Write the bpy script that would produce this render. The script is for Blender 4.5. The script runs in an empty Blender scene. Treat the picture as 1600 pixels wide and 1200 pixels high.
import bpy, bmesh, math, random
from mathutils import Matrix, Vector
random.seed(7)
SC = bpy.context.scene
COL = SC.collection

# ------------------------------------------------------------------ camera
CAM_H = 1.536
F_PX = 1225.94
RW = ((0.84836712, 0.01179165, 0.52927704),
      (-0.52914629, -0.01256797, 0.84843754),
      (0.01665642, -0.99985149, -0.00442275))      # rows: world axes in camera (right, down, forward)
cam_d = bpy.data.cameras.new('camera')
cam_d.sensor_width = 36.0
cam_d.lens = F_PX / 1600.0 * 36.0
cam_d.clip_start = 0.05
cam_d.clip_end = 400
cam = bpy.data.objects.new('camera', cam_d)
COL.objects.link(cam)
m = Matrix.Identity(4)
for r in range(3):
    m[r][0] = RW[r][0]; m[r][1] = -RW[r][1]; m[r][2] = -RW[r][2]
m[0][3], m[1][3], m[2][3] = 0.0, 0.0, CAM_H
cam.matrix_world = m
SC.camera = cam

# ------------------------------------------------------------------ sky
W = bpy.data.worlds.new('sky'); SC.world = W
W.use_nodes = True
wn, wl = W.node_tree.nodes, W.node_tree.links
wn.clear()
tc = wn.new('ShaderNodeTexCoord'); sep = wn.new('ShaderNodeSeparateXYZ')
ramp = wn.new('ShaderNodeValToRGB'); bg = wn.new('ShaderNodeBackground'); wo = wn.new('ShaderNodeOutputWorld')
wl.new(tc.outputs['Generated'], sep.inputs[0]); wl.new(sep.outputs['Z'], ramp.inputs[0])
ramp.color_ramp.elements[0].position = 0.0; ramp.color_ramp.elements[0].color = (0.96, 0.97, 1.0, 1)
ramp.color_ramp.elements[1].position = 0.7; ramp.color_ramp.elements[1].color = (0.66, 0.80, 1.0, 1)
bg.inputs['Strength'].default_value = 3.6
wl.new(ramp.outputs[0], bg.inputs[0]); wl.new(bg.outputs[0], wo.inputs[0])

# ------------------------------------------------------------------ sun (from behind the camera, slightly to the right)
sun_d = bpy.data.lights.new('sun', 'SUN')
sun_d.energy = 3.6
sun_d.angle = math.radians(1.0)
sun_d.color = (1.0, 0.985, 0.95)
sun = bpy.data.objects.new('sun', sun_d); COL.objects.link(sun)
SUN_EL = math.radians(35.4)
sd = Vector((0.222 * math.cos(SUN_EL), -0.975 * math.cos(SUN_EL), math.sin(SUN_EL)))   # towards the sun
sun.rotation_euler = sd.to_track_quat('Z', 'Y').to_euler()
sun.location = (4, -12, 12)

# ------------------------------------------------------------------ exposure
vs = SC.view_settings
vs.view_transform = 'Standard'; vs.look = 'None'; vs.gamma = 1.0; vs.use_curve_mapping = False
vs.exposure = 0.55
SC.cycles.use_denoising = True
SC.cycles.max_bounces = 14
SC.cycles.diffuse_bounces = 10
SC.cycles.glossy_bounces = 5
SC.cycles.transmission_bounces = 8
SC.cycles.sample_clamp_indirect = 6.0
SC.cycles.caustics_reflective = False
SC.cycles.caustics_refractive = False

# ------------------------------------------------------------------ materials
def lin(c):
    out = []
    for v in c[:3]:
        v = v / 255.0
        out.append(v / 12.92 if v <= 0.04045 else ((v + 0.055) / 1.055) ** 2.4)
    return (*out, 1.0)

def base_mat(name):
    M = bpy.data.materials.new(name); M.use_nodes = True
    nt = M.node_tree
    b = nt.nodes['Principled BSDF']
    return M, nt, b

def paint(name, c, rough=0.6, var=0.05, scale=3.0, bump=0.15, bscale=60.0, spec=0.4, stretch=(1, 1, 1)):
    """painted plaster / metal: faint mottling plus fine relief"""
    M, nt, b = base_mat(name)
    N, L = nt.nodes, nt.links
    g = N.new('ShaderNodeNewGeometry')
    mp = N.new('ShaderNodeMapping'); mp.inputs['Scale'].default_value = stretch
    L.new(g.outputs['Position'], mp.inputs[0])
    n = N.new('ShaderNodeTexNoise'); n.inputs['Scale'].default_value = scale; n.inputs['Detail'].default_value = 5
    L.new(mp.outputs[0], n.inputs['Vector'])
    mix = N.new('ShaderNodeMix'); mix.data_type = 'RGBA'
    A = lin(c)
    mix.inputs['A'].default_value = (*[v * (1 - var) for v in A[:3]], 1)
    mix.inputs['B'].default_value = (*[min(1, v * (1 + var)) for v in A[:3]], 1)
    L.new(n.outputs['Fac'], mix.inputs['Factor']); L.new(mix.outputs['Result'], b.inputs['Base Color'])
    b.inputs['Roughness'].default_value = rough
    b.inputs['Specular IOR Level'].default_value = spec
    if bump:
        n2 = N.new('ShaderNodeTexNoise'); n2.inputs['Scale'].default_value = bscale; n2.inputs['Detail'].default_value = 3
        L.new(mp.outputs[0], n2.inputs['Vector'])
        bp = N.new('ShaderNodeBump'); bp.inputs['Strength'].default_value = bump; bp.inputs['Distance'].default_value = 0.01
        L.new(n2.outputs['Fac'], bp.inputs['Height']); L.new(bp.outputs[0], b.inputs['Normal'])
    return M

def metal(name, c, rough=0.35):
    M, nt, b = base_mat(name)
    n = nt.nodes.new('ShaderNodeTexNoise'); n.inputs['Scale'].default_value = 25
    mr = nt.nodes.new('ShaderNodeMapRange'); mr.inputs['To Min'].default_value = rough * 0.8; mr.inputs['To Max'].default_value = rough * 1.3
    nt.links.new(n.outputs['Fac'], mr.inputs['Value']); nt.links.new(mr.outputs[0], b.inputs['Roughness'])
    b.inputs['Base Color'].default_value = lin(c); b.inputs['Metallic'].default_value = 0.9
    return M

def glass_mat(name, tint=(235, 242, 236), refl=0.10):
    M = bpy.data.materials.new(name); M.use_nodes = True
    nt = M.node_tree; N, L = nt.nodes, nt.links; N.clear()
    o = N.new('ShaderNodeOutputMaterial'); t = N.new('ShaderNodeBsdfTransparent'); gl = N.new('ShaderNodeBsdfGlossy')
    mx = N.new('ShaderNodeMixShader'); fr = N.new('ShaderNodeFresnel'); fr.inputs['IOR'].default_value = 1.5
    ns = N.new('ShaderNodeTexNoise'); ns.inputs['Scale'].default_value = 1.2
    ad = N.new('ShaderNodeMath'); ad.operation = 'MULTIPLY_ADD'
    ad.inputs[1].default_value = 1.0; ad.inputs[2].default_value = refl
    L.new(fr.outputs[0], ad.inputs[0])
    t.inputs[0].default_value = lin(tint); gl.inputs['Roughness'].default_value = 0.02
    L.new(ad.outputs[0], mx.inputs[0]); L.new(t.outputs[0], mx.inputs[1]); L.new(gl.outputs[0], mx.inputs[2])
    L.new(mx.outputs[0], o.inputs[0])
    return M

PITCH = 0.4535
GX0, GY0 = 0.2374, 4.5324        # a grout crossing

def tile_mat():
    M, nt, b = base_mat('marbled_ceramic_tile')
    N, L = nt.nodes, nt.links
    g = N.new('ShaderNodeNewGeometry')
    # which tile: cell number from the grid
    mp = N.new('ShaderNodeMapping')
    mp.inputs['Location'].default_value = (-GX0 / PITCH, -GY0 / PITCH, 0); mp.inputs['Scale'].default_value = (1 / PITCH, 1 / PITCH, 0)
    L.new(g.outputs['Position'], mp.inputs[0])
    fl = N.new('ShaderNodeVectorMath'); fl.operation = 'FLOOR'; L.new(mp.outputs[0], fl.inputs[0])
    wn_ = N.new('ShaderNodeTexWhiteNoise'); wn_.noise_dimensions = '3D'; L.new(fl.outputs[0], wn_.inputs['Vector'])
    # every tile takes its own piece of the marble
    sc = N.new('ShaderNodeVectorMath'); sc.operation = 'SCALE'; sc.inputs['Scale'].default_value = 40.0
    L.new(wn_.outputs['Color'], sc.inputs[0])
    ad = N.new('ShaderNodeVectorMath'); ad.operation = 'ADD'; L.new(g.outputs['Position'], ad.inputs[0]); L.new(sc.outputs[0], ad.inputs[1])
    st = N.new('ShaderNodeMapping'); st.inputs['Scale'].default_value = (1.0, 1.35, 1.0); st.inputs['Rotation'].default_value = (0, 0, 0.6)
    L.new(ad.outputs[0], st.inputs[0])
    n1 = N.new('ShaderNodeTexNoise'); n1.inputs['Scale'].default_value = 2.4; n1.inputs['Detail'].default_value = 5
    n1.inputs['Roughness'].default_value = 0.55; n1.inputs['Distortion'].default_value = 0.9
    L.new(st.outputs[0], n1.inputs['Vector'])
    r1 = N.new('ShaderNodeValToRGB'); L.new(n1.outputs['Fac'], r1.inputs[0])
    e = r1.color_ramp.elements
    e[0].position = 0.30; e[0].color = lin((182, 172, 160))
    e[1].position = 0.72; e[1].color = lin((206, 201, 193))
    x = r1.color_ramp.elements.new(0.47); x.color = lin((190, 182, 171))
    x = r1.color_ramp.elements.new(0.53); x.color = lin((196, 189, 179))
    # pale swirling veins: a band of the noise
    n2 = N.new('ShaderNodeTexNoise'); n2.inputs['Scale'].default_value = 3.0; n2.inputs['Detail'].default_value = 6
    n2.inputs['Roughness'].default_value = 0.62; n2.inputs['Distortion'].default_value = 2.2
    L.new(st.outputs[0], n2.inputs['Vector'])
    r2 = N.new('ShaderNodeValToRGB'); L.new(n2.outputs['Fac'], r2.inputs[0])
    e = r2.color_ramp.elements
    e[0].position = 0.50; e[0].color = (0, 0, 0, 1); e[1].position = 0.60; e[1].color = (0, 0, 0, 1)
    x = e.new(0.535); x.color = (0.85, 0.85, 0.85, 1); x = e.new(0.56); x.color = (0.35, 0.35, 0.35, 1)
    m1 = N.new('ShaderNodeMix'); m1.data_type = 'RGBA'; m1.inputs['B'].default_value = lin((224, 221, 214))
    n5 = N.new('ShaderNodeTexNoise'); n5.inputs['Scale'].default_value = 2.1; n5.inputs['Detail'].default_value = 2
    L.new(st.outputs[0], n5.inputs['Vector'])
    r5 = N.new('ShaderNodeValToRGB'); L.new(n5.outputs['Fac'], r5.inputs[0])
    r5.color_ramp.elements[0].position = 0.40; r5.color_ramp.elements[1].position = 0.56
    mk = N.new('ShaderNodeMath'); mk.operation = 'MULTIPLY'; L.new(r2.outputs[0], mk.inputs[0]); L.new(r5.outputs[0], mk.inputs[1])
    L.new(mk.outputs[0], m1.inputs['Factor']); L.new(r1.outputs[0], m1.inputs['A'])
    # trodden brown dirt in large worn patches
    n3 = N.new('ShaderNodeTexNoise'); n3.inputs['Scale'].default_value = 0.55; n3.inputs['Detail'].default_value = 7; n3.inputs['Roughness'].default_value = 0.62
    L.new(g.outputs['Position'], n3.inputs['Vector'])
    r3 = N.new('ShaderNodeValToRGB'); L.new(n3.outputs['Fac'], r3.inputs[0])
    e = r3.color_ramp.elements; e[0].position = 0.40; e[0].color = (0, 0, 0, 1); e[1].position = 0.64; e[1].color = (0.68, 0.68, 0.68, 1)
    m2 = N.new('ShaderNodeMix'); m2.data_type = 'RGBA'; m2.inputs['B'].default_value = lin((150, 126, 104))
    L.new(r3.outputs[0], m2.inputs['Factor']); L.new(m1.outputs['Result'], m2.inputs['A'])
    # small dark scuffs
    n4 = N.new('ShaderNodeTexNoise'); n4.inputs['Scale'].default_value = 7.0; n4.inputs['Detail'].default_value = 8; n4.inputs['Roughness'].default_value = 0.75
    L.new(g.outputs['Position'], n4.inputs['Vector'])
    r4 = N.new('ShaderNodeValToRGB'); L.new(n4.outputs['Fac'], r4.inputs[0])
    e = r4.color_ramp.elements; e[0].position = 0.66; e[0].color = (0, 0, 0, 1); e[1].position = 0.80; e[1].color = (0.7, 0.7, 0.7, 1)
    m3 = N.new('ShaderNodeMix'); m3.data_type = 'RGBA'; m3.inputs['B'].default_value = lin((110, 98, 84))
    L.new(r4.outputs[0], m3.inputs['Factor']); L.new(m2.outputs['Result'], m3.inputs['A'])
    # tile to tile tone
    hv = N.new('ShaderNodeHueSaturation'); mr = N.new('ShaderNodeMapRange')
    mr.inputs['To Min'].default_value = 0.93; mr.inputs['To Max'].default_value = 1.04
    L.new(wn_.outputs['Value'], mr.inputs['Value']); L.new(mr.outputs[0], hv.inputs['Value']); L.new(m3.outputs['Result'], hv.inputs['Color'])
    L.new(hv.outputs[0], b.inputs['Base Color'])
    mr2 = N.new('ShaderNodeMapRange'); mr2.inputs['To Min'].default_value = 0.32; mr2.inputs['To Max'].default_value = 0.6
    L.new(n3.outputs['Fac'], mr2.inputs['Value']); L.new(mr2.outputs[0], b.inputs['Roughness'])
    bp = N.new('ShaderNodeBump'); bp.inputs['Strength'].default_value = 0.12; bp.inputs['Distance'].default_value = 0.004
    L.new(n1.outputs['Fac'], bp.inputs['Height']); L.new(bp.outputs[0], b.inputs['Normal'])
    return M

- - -

§ **Direction**:
Only the lines from the opening of the material through the line with "COL = SC.collection" should be echoed, exactly as written.

§ **Result below**:
Write the bpy script that would produce this render. The script is for Blender 4.5. The script runs in an empty Blender scene. Treat the picture as 1600 pixels wide and 1200 pixels high.
import bpy, bmesh, math, random
from mathutils import Matrix, Vector
random.seed(7)
SC = bpy.context.scene
COL = SC.collection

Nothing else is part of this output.